### EXERCISE AIM
Reproduce all of the data that follows, character for character.

══ GIVEN INFORMATION

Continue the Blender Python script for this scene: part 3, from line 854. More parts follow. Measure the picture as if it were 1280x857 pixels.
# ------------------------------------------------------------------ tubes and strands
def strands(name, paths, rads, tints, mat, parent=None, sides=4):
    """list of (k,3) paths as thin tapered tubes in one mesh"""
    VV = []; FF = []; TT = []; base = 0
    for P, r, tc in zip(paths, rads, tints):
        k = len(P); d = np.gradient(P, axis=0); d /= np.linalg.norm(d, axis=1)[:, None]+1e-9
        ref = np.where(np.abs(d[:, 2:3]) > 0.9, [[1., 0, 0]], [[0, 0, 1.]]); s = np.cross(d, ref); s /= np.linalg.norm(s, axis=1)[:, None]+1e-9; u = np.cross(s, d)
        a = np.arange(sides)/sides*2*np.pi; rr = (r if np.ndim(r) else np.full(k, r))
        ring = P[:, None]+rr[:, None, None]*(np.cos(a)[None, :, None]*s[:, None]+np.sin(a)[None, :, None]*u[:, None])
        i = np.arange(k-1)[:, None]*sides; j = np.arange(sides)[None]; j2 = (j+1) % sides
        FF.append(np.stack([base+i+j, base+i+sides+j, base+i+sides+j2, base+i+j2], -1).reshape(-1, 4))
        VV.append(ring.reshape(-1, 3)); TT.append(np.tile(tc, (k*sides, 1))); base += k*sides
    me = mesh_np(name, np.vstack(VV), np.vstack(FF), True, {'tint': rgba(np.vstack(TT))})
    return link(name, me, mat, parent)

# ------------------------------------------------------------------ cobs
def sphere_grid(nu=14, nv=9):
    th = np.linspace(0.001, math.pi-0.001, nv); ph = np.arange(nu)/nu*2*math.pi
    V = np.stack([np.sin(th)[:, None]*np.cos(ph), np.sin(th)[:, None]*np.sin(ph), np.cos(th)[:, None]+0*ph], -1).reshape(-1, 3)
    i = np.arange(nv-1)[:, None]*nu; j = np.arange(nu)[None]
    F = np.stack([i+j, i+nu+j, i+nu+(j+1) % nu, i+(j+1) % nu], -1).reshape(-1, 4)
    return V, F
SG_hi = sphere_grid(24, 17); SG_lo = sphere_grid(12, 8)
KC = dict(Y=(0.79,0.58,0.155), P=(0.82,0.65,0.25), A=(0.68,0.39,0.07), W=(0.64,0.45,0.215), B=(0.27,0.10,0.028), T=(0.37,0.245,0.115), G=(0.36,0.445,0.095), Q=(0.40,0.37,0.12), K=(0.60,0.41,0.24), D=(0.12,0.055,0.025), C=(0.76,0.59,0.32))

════

### OUTPUT OF THE EXERCISE
Continue the Blender Python script for this scene: part 3, from line 854. More parts follow. Measure the picture as if it were 1280x857 pixels.
# ------------------------------------------------------------------ tubes and strands
def strands(name, paths, rads, tints, mat, parent=None, sides=4):
    """list of (k,3) paths as thin tapered tubes in one mesh"""
    VV = []; FF = []; TT = []; base = 0
    for P, r, tc in zip(paths, rads, tints):
        k = len(P); d = np.gradient(P, axis=0); d /= np.linalg.norm(d, axis=1)[:, None]+1e-9
        ref = np.where(np.abs(d[:, 2:3]) > 0.9, [[1., 0, 0]], [[0, 0, 1.]]); s = np.cross(d, ref); s /= np.linalg.norm(s, axis=1)[:, None]+1e-9; u = np.cross(s, d)
        a = np.arange(sides)/sides*2*np.pi; rr = (r if np.ndim(r) else np.full(k, r))
        ring = P[:, None]+rr[:, None, None]*(np.cos(a)[None, :, None]*s[:, None]+np.sin(a)[None, :, None]*u[:, None])
        i = np.arange(k-1)[:, None]*sides; j = np.arange(sides)[None]; j2 = (j+1) % sides
        FF.append(np.stack([base+i+j, base+i+sides+j, base+i+sides+j2, base+i+j2], -1).reshape(-1, 4))
        VV.append(ring.reshape(-1, 3)); TT.append(np.tile(tc, (k*sides, 1))); base += k*sides
    me = mesh_np(name, np.vstack(VV), np.vstack(FF), True, {'tint': rgba(np.vstack(TT))})
    return link(name, me, mat, parent)

# ------------------------------------------------------------------ cobs
def sphere_grid(nu=14, nv=9):
    th = np.linspace(0.001, math.pi-0.001, nv); ph = np.arange(nu)/nu*2*math.pi
    V = np.stack([np.sin(th)[:, None]*np.cos(ph), np.sin(th)[:, None]*np.sin(ph), np.cos(th)[:, None]+0*ph], -1).reshape(-1, 3)
    i = np.arange(nv-1)[:, None]*nu; j = np.arange(nu)[None]
    F = np.stack([i+j, i+nu+j, i+nu+(j+1) % nu, i+(j+1) % nu], -1).reshape(-1, 4)
    return V, F
SG_hi = sphere_grid(24, 17); SG_lo = sphere_grid(12, 8)
KC = dict(Y=(0.79,0.58,0.155), P=(0.82,0.65,0.25), A=(0.68,0.39,0.07), W=(0.64,0.45,0.215), B=(0.27,0.10,0.028), T=(0.37,0.245,0.115), G=(0.36,0.445,0.095), Q=(0.40,0.37,0.12), K=(0.60,0.41,0.24), D=(0.12,0.055,0.025), C=(0.76,0.59,0.32))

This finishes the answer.